Tennessee’s Race to the Top

And the winner is…..

….but wait a minute. My state’s proposal for Race to the Top money was just as innovative, ambitious and just as rigorous as Tennessee’s application. So why does Tennessee walk away with $500 million while my state and school district get skunked?

“We put in for half a billion dollars with no expectations whatsoever of getting all that money,” said Tennessee governor Phil Bredesen, rubbing it in. “We got it all.”
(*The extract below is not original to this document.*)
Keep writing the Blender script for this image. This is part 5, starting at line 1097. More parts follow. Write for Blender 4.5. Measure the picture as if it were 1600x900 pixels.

A critical factor in Tennessee’s success, we’re told, is that the state had buy-in from virtually all its school districts and teacher unions. Buy-in is not an easy thing to pull off when your reform program has to include a plan for evaluating teachers based on their students’ performance, a highly controversial and emotional issue for educators. Tennessee has committed to basing 50% of teacher/principal evaluations on student achievement data.

But other states among the 16 finalists had strong buy-in as well. So how did Tennessee set itself apart? I decided to take a second look at Tennessee’s Race to the Top application. Or more specifically, I decided to take a look at the reviewers’ comments on the state’s application.

Not surprisingly, I soon saw that Tennessee had an unfair advantage.  In one word: Data.

Reviewers comments were peppered with references to the Tennessee Value Added Assessment System (TVAAS), a system that has been collecting data on student growth since the early 1990s.

Some sample comments:

“The State has a high quality plan to create a teacher and principal evaluation system centered on student achievement. The plan will build on the strength of having the most extensive longitudinal student achievement data system in the nation (TVAAS).”

“Tennessee has been a national leader in the use of value-added assessment to measure teacher effectiveness. The State’s TVAAS system was put into place in the early 1990s. Not only has Tennessee invested substantial resources in its IT systems to enable the student-teacher linkages and calculate growth, teachers have a long history using these measures. …Teacher familiarity with value-added most likely will help the State secure educator buy-in as it moves forward in expanding the uses of these statistical models to inform human capital decisions.”

“For nearly two decades, Tennessee has calculated growth measures for student growth through its TVAAS system. The State has linked student growth to teacher effectiveness and used it to inform decisions related to teacher employment. Tennessee can immediately begin to address the educator effectiveness measures called for under Race to the Top.”

In its Race to the Top presentation to federal officials, the state said that it had “built the car (data system) before the road.” Clearly, the state is about to build the highway.